In their opening move, the regime bet everything on the “long game” of diplomacy. They were confident that the “shallow and impatient” Western mindset would eventually tire. Their plan was to use the dice of negotiations to stall for time—making tactical concessions, signing hollow agreements, and cheating quietly—until they reached the nuclear finish line.
They believed that once their nuclear “checkers” reached the home board, they would hold the ultimate leverage over the Gulf, global energy markets, and the West.

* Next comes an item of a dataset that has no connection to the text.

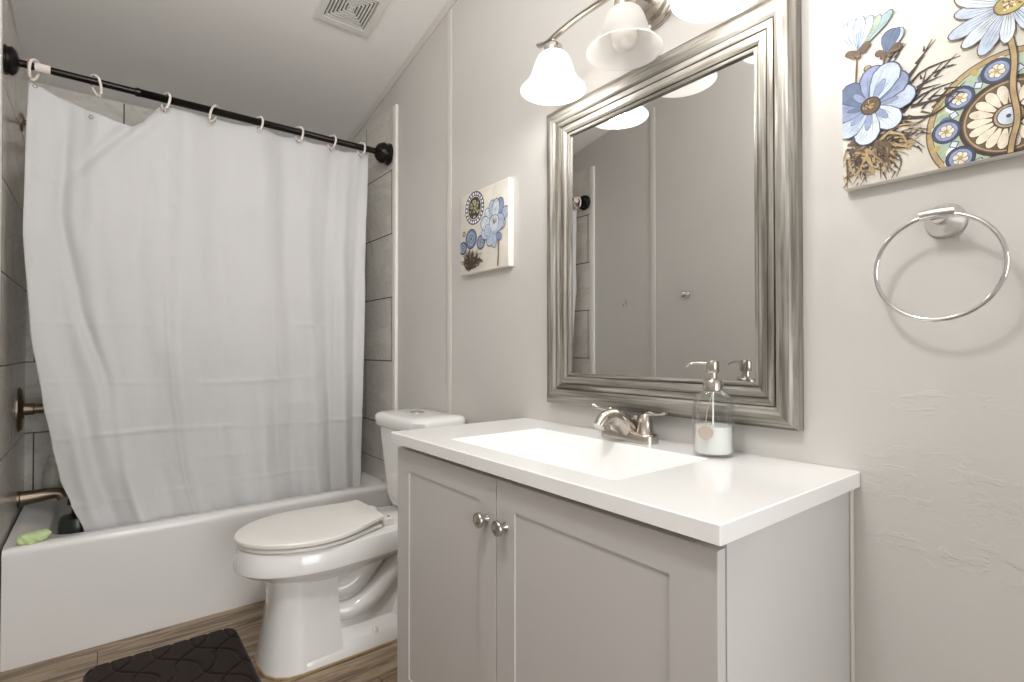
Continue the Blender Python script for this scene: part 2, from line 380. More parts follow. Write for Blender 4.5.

When that opening failed, they moved to what they imagined was a brilliant second maneuver. They began striking at America’s Gulf allies—the UAE, Saudi Arabia, Bahrain, and Qatar. In the flawed perception of the “Persian grandmasters,” these were merely pampered petro-states that would panic at the first sign of smoke over their oil fields and pressure Washington to restrain Israel.
They were certain that President Trump would buckle under the “doubling cube” of rising oil prices and domestic political pressure. They left their regional interests exposed like unprotected “blots” on a backgammon board, betting that the West was too risk-averse to hit them.
But they rolled a losing hand.
It is now clear: this was never chess. It was a high-stakes game of backgammon where the regime’s luck finally ran out. They relied on wishful thinking and the hope of a favorable roll, gravely underestimating their neighbors, Israel, and the American president.
They discovered, to their horror, that a Western leader could also possess strategic patience. Few believed the fiery American president would sacrifice short-term economic comfort for long-term security. Fewer still imagined he would negotiate with one hand while preparing a military campaign of unprecedented precision with the other.
Alongside Prime Minister Netanyahu, Washington orchestrated a coordinated strike that caught the self-proclaimed “masters” completely off guard. In a single Saturday morning, the “chess myth” was shattered by the heaviest military strike in decades.
It is still too early to draw final conclusions, but the board looks grim for Tehran. Many of the regime’s supposed strategists are no longer in the game. Their nuclear facilities sit in ruins; their ballistic missile arsenal has been gutted.
While the regime is “on the bar” and struggling to re-enter the game, we await the next move in the American-Israeli campaign—what President Trump calls the “surprises.” The next roll could target the economic jugular at Kharg Island or neutralize Tehran’s ability to threaten the Strait of Hormuz.
Ultimately, the most decisive move may come from within: a popular uprising against a regime that gambled away the nation’s future on a bad roll of the dice.
One thing is certain: the era of the “infallible Persian chess master” is over. The dice have settled, and the house has lost.